Though the book had appeared on the New York Times best-seller list a few days before Vise’s shopping spree, the twenty thousand copies no doubt prompted its appearance on other such lists. When questioned about his actions, Vise declared: “My goal was to increase awareness of The Bureau and the Mole.”

David Vise is not the first author to invent strategies for getting his book to be read. It seems that the term best seller was coined in 1889 in a Kansas City newspaper, but the ideal had certainly taken root in our psyche thousands of years earlier: in the first century, the poet Martial bragged that all Rome was mad about his book, though we don’t know what methods he used to get (in his words) “readers to hum the lines and shops to stock it.” Closer to our time, Walt Whitman promoted his Leaves of Grass with enthusiastic reviews which he wrote himself. Georges Simenon advertised his new detective novels by typing away in the window of a department store. For a tidy sum, Fay Weldon promised to include the trade name Bulgari in her most recent novel. The young Jorge Luis Borges slid copies of one of his first books into the pockets of the journalists’ coats hanging in the newspaper’s waiting room. In 1913, D. H. Lawrence wrote to Edward Garnett: “If Hamlet and Oedipus were published now, they wouldn’t sell more than 100 copies, unless they were pushed.”

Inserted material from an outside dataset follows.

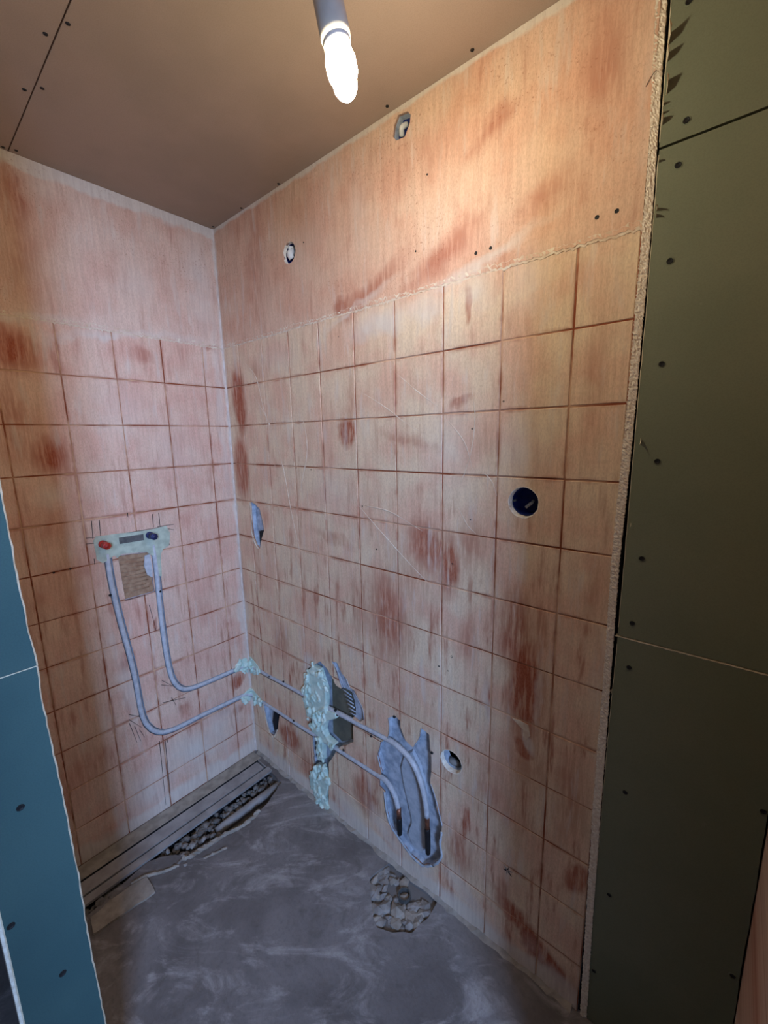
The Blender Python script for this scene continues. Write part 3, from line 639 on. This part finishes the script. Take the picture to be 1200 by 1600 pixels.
# ------------------------------------------------------------------ expanding foam
def foam(name, pl0, regions, label, n=60, d=.0, seed=1, group=None):
    rnd = random.Random(seed); bm = bmesh.new()
    for reg in regions:
        poly, dens_ = reg[:2]; pl = reg[2] if len(reg) > 2 else pl0
        us = [p[0] for p in poly]; vs = [p[1] for p in poly]
        def inside(u, v):
            r = False; j = len(poly)-1
            for i in range(len(poly)):
                if (poly[i][1] > v) != (poly[j][1] > v) and u < (poly[j][0]-poly[i][0])*(v-poly[i][1])/(poly[j][1]-poly[i][1])+poly[i][0]: r = not r
                j = i
            return r
        k = 0; tries = 0
        while k < dens_ and tries < 5000:
            tries += 1; u = rnd.uniform(min(us), max(us)); v = rnd.uniform(min(vs), max(vs))
            if not inside(u, v): continue
            k += 1; an = rnd.gauss(-1.5, .7); rr = rnd.uniform(.0045, .0078)
            dd = rnd.uniform(-.010, .006)
            for s in range(rnd.randint(4, 7)):
                p = W(pl, u, v, dd+d)
                bmesh.ops.create_icosphere(bm, subdivisions=1, radius=rr*rnd.uniform(.85, 1.1), matrix=Matrix.Translation(p))
                an += rnd.gauss(0, .5); u2 = u+math.cos(an)*rr*.8; v2 = v+math.sin(an)*rr*.8
                if not inside(u2, v2): an += 2.0; continue
                u, v = u2, v2; dd += rnd.gauss(0, .001)
        add_prism(bm, pl, [tuple(Vector(p).lerp(Vector((sum(us)/len(us), sum(vs)/len(vs))), .12)) for p in poly], -.004+d, .018+d)
    me = mesh(bm, recalc=False)
    o = obj(name, me, M['foam'], None, label=label, category='foam')
    m = o.modifiers.new('r', 'REMESH'); m.mode = 'VOXEL'; m.voxel_size = .0022
    m2 = o.modifiers.new('s', 'SMOOTH'); m2.factor = .5; m2.iterations = 2
    bpy.context.view_layer.update()
    nm = bpy.data.meshes.new_from_object(o.evaluated_get(bpy.context.evaluated_depsgraph_get()))
    o.modifiers.clear(); o.data = nm
    for p in nm.polygons: p.use_smooth = True
    if not nm.materials: nm.materials.append(M['foam'])
    return o
FO = 'foam'
foam('expanding_foam', 'R', [(RP((481,1042),(490,1034),(502,1040),(508,1060),(513,1075),(514,1095),(512,1118),(505,1126),(480,1124),(475,1100),(474,1076),(476,1058)), 70),
      (RP((487,1118),(508,1104),(528,1110),(530,1119),(511,1124),(508,1140),(512,1152),(528,1166),(522,1169),(505,1160),(496,1150),(488,1143)), 34), (RP((496,1148),(507,1154),(507,1190),(497,1188)), 10)],
     'tall pale mint foam plug over both pipe chases on right wall', seed=3, d=-.004)
foam('expanding_foam', 'R', [(RP((494,1188),(506,1190),(517,1218),(514,1235),(510,1250),(516,1262),(508,1272),(494,1270),(490,1256),(494,1242),(484,1222),(484,1206)), 55)],
     'lower mint foam lump where the chase meets the floor', seed=5, d=-.004)
foam('expanding_foam', 'R', [(RP((389,1024),(396,1030),(405,1042),(408,1050),(400,1056),(390,1052)), 16), (LP((366,1040),(374,1030),(386,1025),(390,1040),(388,1052),(376,1050),(366,1049)), 16, 'L')],
     'mint foam lump in the corner sealing the upper pipe', seed=8, d=.003)
foam('expanding_foam', 'R', [(RP((393,1074),(400,1082),(412,1096),(408,1104),(398,1100),(394,1094)), 14), (LP((374,1092),(382,1082),(392,1072),(395,1085),(392,1096),(382,1098)), 16, 'L')],
     'mint foam lump in the corner sealing the lower pipe', seed=9, d=.003)

# ------------------------------------------------------------------ junction boxes
def jbox(c, r, depth, label, d0=.017, cables=()):
    t = empty('junction_box', W('R', c[0], c[1], d0), label=label, category='junction box')
    n = 24; bm = bmesh.new(); rings = []
    for rr, d in ((r, d0), (r*.95, d0), (r*.93, depth-.004), (r*.85, depth), (.0005, depth), (.0005, depth+.002), (r, depth+.002)):
        rings.append([bm.verts.new(W('R', c[0]+rr*math.cos(2*math.pi*k/n), c[1]+rr*math.sin(2*math.pi*k/n), d)) for k in range(n)])
    for a, b in zip(rings, rings[1:]+rings[:1]):
        for k in range(n): bm.faces.new((a[k], a[(k+1) % n], b[(k+1) % n], b[k]))
    keep(obj('shell', mesh(bm), M['bluebox']), t)
    for pts, rr, m in cables: keep(obj('cable', tube(smooth_path([W('R', c[0]+a, c[1]+b, d) for a, b, d in pts], 4), rr, 8), M[m]), t)
    return t
def cut_rim(c, r, d1, n=36, jit=.0006):
    bm = bmesh.new(); rings = []
    for rr, d in ((r+.0012, -.0012), (r-.0005, -.0006), (r-.0012, d1), (r+.0012, d1)):
        rings.append([bm.verts.new(W('R', c[0]+(rr+random.uniform(-jit, jit))*math.cos(2*math.pi*k/n), c[1]+(rr+random.uniform(-jit, jit))*math.sin(2*math.pi*k/n), d)) for k in range(n)])
    for a, b in zip(rings, rings[1:]+rings[:1]):
        for k in range(n): bm.faces.new((a[k], a[(k+1) % n], b[(k+1) % n], b[k]))
    return obj('cut_rim', mesh(bm), M['core'], wr)
cut_rim(H_SOCKET, .0345, .016); cut_rim(H_LOW, .034, .014); cut_rim(H_CORNER, .031, .012, 24, .0012)
t = jbox(H_SOCKET, .0330, .05, 'round blue junction box in the tiled right wall near the green boards', cables=(
    (((.004, -.002, .05), (.005, -.006, .036), (.001, -.010, .030)), .0035, 'white'), (((-.002, -.008, .05), (-.003, -.012, .036), (-.006, -.016, .031)), .0035, 'white')))
for s in (-1, 1):
    keep(obj('screw_lug', lathe(W('R', H_SOCKET[0]+s*.0285, H_SOCKET[1]-.004*(s > 0), .016), (0, 1, 0), [(0, .003), (.012, .003)], 8), M['steel']), t)
jbox(H_TOP, .034, .022, 'blue junction box in the broken hole just under the ceiling', d0=.009, cables=((((.002, .012, .020), (-.006, .002, .010), (-.012, -.008, .018)), .0065, 'white'),))
jbox(H_CORNER, .0300, .028, 'small junction box high on the right wall near the corner', d0=.01, cables=((((-.008, .016, .03), (-.006, .002, .006), (-.004, -.012, .012)), .010, 'white'), (((.004, .02, .03), (-.002, .018, .004), (-.004, .012, .006)), .004, 'white')))
obj('hole_rubble', lathe(W('R', H_LOW[0]-.006, H_LOW[1]-.026, .03), (1, 0, 0), [(-.02, .004), (-.01, .011), (.006, .009), (.018, .004)], 8), M['rubble'], wr)

# ------------------------------------------------------------------ linear drain and trench
dr = empty('linear_drain', (.11, -.42, 0), label='long stainless steel linear drain channel along the left wall', category='drain')
Z = .004
def dpart(nm, a, b, m): return keep(obj(nm, box(a, b), M[m]), dr)
dpart('channel', (.062, -.80, -.058), (.132, -.03, -.03), 'dark')
dpart('channel_wall', (.062, -.80, -.03), (.066, -.03, Z-.001), 'dark'); dpart('channel_wall', (.128, -.80, -.03), (.132, -.03, Z-.001), 'dark')
dpart('channel_end', (.066, -.034, -.03), (.128, -.03, Z), 'drainsteel')
dpart('cover', (.071, -.80, -.02), (.123, -.042, Z), 'drainsteel')
dpart('rim', (.132, -.80, -.004), (.162, -.026, Z+.001), 'drainsteel')
dpart('flange', (.004, -.80, .0005), (.062, -.016, Z), 'screed')
dp = tube([(.212, -.315, -.036), (.216, -.27, -.030), (.222, -.15, -.026), (.228, -.036, -.024)], .0165, 14)
obj('drain_pipe', dp, M['drainsteel'], None, label='dark grey pipe lying in the trench beside the drain', category='pipe')
def clod(r, sd, sub=1):
    rnd = random.Random(sd); bm = bmesh.new(); bmesh.ops.create_icosphere(bm, subdivisions=sub, radius=r)
    sc = (rnd.uniform(.6, 1.5), rnd.uniform(.6, 1.5), rnd.uniform(.45, .7))
    for v in bm.verts:
        k = 1+rnd.uniform(-.3, .3); v.co = Vector((v.co.x*sc[0], v.co.y*sc[1], v.co.z*sc[2]))*k
    return mesh(bm)
bm = bmesh.new(); rnd = random.Random(4)
for k in range(900):
    y = rnd.uniform(-.79, -.03); x = rnd.uniform(.148, .285)
    p = Vector((x, y, -.05+rnd.uniform(0, .022)*(1 if rnd.random() < .6 else .3))); 
    r = rnd.uniform(.004, .012)
    if y < -.32: p.z += rnd.uniform(.005, .028); r *= 1.2
    elif x > .19: continue
    else: p.z += .010
    if x < .172: p.z = min(p.z, -.022)
    bmesh.ops.create_icosphere(bm, subdivisions=1, radius=r, matrix=Matrix.Translation(p) @ Matrix.Diagonal((rnd.uniform(.7, 1.4), rnd.uniform(.7, 1.4), .7, 1)))
obj('trench_gravel', mesh(bm), M['soil'], None, kind='stuff', label='dark loose gravel filling the trench beside the drain', category='gravel')
# crumbly mortar lip along the trench, pale slab
bm = bmesh.new()
path = [Vector((x, y, .002)) for x, y in [F2(*p) for p in ((405,1268),(385,1287),(352,1305),(325,1322),(300,1338),(285,1342))]]
add_tube(bm, smooth_path(path, 6), .0075, 7, .45)
path = [Vector((x, y, .001)) for x, y in [F2(*p) for p in ((355,1325),(335,1334),(318,1342))]]
add_tube(bm, smooth_path(path, 6), .004, 7, .5)
obj('mortar_lip', mesh(bm), M['screed'], floor)
obj('screed_slab', prism('F', ragged([F2(*p) for p in ((229,1372),(243,1396),(200,1425),(146,1462),(142,1436),(190,1396))], .02, .002), -.006, .001), M['screed'], floor)
path = [Vector((x, y, .000)) for x, y in [F2(*p) for p in ((280,1352),(255,1362),(228,1370),(205,1382))]]
obj('mortar_lip', tube(smooth_path(path, 6), .006, 7, jit=.4), M['screed'], floor)
for k, (px, py, r) in enumerate(((168,1414,.010),(176,1408,.008),(297,1339,.011),(280,1348,.009),(290,1352,.007),(286,1335,.010),(300,1322,.012),(318,1312,.012),(262,1330,.010))):
    x, y = F2(px, py); o = obj('rubble_stone', clod(r, 40+k), M['rubble'] if k > 1 else M['screed'], None, category='stone', group='stones along the drain trench',
        label='small loose stone on the trench edge beside the steel drain')
    o.location = (x, y, .001)
# cement slurry skirting along the floor edge
bm = bmesh.new(); n = 70; rnd = random.Random(6)
P = [(.02+(1.38)*k/n, rnd.uniform(.006, .016), rnd.uniform(.006, .014)) for k in range(n+1)]
for (x, a, h), (x2, a2, h2) in zip(P, P[1:]):
    v = [bm.verts.new(q) for q in ((x, .001, .0), (x, -a, .0), (x, .001, h), (x2, .001, .0), (x2, -a2, .0), (x2, .001, h2))]
    for q in ((1, 4, 5, 2), (0, 2, 5, 3), (0, 3, 4, 1), (0, 1, 2), (3, 5, 4)): bm.faces.new([v[i] for i in q])
obj('mortar_fillet', mesh(bm), M['screed'], floor)

# ------------------------------------------------------------------ broken-out floor hole
for k in range(60):
    rnd = random.Random(100+k)
    for _ in range(200):
        px, py = rnd.uniform(576, 684), rnd.uniform(1346, 1460); x, y = F2(px, py)
        r = rnd.uniform(.007, .020)
        ins = False; j = len(RUB)-1
        for i in range(len(RUB)):
            if (RUB[i][1] > y) != (RUB[j][1] > y) and x < (RUB[j][0]-RUB[i][0])*(y-RUB[i][1])/(RUB[j][1]-RUB[i][1])+RUB[i][0]: ins = not ins
            j = i
        if ins and y < -.02 and math.dist((x, y), (.912, -.056)) > .03: break
    o = obj('rubble_stone', clod(r, 200+k), M['rubble'] if k % 3 else M['screed'], None, category='stone', group='broken concrete in the floor hole',
            label='broken concrete piece in the floor hole below the pipe ends')
    o.location = (x, y, -.012+r*.05); o.rotation_euler = (0, 0, rnd.uniform(0, 6))
fp = empty('floor_pipe', (.912, -.056, -.03), label='small round pipe stub set in the rubble-filled floor hole', category='pipe')
n = 20; bm = bmesh.new(); rings = []
for rr, z in ((.021, -.014), (.021, .001), (.017, .001), (.017, -.014)): rings.append([bm.verts.new((.912+rr*math.cos(2*math.pi*k/n), -.056+rr*math.sin(2*math.pi*k/n), z)) for k in range(n)])
for a, b in zip(rings, rings[1:]+rings[:1]):
    for k in range(n): bm.faces.new((a[k], a[(k+1) % n], b[(k+1) % n], b[k]))
keep(obj('pipe_ring', mesh(bm), M['steel']), fp)
keep(obj('plug', clod(.013, 5), M['screed']), fp).matrix_basis = Matrix.Translation((.912, -.056, -.012))

# ------------------------------------------------------------------ pendant lamp
top = CAM + ray(513, 2)*.60; tip = CAM + ray(544, 156)*.622
ax = (tip-top).normalized(); l = (tip-top).length
pl = empty('pendant_lamp', top, label='lit white bulb in a grey holder hanging from the ceiling', category='lamp')
hold = top + ax*(l*.36)
keep(obj('holder', lathe(top-ax*.03, ax, [(0, .008), (.004, .017), (.012, .0215), (.03+l*.34, .0228), (.03+l*.40, .0212)], 24), M['lampgrey']), pl)
keep(obj('collar', lathe(top+ax*(l*.38), ax, [(0, .0205), (l*.115, .0200)], 24), M['white']), pl)
b = l*.50
keep(obj('bulb', lathe(top+ax*b, ax, [(0, .015), (.006, .0205), (.014, .0228), (.026, .0228), (.034, .0208), (l-b-.030, .0190), (l-b-.014, .0175), (l-b-.006, .013), (l-b-.001, .007), (l-b+.002, .002)], 16), M['bulb']), pl)
cp = top-ax*.03
keep(obj('cable', tube(smooth_path([cp+ax*.002, cp-ax*.03, Vector((cp.x-.012, cp.y, CEIL-.03)), Vector((cp.x-.012, cp.y, CEIL))], 5), .0035, 8), M['white']), pl)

And yet, compared to Vise’s deployment, those earlier pushy strategies seem like minor skirmishes, less outrageous than amusing and more amusing than effective. At a time when publishers are no longer enthusiasts keen on midwifing books but have become instead accountable managers of companies within companies, forced to compete under the same roof for space and profit; when writers are no longer (with a few Pynchonian exceptions) secluded and private scribblers touched by the muse but rather performing characters who traipse around the country filling space in afternoon chat shows and serving as talking mannequins on shop floor displays; when so many books are not (as Kafka wanted) “the ax for the frozen sea within us” but rather deep-freeze readymades (like The Bureau and the Mole) concocted in an agent’s office to respond to the current prurience of the public — at such a time, why should a “creative marketing strategy” (as Vise calls it) applied to books surprise us?

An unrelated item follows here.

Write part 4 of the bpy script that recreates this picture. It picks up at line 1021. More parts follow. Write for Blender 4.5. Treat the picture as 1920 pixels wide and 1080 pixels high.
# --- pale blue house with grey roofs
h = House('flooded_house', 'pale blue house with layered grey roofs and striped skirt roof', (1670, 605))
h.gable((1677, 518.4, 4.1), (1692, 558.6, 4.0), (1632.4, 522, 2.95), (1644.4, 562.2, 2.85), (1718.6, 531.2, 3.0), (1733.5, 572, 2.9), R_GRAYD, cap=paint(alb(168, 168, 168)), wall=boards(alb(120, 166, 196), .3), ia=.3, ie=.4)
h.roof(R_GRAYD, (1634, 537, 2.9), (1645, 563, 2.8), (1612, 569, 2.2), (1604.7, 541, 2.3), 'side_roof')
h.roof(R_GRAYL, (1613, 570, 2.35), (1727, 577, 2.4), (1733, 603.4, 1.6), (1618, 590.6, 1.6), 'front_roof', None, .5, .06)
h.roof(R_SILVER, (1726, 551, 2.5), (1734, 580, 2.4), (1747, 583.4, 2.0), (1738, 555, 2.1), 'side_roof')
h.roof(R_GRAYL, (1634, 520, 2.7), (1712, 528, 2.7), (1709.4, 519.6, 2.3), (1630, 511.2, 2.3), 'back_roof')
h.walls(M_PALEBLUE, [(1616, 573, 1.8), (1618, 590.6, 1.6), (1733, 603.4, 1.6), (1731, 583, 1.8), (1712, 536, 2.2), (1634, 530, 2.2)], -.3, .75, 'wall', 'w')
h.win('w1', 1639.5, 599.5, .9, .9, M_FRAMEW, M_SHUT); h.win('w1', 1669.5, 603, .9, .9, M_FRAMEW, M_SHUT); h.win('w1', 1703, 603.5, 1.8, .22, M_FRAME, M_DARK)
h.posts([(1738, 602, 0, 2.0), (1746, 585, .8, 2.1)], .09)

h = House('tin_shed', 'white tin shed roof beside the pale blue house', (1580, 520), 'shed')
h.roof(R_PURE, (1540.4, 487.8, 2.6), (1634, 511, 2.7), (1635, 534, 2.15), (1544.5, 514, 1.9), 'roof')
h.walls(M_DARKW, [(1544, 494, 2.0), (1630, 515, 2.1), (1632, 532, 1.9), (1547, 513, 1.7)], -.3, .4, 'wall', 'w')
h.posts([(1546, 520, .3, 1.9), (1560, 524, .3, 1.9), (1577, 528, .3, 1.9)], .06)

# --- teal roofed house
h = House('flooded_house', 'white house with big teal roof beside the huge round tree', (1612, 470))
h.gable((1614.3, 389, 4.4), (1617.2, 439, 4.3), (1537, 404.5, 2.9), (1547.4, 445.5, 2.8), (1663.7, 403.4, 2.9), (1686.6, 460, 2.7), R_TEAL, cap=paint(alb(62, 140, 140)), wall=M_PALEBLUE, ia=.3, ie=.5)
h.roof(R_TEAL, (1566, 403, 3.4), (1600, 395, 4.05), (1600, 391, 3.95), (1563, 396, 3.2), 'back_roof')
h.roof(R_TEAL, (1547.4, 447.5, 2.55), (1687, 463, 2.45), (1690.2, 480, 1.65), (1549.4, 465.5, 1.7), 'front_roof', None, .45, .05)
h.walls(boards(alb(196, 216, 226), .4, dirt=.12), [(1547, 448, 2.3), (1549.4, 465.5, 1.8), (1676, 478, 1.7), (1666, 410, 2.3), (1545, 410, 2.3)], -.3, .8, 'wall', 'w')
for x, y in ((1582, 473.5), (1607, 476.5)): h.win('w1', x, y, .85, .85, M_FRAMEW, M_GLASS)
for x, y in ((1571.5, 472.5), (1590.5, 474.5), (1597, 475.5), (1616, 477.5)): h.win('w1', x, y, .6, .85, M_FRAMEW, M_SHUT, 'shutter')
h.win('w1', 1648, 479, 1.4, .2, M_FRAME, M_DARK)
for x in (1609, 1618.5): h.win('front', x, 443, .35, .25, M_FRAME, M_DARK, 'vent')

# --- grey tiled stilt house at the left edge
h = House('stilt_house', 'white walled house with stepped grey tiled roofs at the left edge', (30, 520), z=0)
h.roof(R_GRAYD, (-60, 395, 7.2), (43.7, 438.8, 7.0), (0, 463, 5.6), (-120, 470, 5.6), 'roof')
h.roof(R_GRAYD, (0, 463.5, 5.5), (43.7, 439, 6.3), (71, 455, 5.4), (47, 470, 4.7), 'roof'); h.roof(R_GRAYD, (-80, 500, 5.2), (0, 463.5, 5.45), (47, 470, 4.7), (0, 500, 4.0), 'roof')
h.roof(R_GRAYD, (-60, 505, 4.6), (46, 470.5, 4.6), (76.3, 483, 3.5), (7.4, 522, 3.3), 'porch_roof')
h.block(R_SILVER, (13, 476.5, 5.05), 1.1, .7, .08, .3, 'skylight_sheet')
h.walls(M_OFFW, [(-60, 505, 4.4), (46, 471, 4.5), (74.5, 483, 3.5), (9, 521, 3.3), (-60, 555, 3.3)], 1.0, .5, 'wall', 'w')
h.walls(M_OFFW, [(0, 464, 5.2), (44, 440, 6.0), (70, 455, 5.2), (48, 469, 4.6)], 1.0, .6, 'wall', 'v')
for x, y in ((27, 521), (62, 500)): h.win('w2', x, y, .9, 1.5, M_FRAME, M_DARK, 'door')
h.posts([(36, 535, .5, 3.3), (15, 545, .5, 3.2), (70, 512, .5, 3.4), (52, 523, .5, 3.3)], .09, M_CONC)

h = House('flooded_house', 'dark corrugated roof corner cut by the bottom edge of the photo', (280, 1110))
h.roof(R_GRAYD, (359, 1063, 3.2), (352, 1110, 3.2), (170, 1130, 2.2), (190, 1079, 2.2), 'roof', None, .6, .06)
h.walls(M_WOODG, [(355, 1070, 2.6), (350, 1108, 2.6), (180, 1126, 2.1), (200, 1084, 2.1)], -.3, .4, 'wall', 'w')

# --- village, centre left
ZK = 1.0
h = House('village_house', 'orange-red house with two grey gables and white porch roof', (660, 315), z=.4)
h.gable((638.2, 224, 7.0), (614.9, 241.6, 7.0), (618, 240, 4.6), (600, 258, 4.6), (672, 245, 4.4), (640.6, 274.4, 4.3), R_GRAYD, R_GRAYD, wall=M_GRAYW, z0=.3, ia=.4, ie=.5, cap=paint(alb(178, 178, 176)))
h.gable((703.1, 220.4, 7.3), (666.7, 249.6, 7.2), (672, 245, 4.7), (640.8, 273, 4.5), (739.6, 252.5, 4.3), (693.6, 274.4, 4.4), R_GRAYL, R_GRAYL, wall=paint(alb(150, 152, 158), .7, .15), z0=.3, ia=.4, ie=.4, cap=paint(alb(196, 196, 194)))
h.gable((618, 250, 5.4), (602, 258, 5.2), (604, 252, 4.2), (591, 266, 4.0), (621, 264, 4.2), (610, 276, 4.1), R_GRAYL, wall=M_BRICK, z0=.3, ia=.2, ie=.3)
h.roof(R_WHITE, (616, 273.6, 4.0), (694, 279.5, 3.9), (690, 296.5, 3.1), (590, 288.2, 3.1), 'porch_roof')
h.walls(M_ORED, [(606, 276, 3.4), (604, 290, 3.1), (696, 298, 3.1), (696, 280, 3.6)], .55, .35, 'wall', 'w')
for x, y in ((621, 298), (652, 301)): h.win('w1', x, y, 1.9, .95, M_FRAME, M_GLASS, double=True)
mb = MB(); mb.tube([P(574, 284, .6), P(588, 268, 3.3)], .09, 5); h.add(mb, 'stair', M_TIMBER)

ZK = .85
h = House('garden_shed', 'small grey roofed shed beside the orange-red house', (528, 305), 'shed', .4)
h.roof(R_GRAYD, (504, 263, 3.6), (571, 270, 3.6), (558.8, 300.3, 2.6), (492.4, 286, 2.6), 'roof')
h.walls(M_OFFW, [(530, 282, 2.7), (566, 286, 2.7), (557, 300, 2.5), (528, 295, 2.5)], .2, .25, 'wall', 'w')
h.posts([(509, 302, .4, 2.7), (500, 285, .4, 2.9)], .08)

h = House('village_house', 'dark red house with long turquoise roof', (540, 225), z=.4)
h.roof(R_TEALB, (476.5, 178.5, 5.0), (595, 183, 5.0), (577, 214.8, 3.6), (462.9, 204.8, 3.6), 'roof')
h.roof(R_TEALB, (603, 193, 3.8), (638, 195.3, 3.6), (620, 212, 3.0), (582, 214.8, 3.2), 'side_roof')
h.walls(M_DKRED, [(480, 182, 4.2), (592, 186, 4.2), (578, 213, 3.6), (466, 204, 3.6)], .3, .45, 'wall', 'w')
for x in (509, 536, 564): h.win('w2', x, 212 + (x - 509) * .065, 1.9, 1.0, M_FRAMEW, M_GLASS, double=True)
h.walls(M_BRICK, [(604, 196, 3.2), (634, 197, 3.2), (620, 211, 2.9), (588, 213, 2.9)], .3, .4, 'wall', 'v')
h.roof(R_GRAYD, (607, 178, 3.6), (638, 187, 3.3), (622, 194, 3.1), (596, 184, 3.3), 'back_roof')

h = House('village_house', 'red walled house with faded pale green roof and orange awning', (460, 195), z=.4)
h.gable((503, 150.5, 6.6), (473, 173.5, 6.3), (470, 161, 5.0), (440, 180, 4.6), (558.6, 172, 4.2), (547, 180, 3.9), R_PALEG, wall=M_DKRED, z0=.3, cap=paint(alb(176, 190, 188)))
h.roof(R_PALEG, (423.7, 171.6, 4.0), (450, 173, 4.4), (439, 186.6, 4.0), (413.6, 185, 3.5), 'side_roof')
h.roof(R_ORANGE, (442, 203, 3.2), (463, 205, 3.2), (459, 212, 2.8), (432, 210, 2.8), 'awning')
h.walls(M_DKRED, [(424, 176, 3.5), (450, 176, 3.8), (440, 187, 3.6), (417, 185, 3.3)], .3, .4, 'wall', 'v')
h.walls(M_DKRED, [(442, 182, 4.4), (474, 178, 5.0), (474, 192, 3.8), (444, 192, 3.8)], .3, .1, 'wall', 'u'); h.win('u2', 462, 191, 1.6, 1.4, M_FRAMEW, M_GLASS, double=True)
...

In the past, writers sometimes kept a grinning skull on their desk to remind them that the only certain reward for their labors was the grave. In our time, a writer’s memento mori is not a skull but a lit-up screen that allows the writers to see, on one of several best-seller lists, that they too share poor Soames’s fate, their name assiduously absent from these roll calls of the elect.

There are, however, exceptions to this common fate. In 2000, driven by a sense of charity if not humor, a certain Jeff Bezos, chief executive officer of Amazon.com, Inc., decided to come to the rescue of all those woefully neglected writers. Thanks to a gesture that can only be described as truly democratic, Amazon.com’s best-seller lists were now no longer limited to a puny top twenty names but enshrined instead three million titles in order of bestsellerdom — a modest figure dictated only by the number of titles held in the generous memory of Amazon.com, Inc.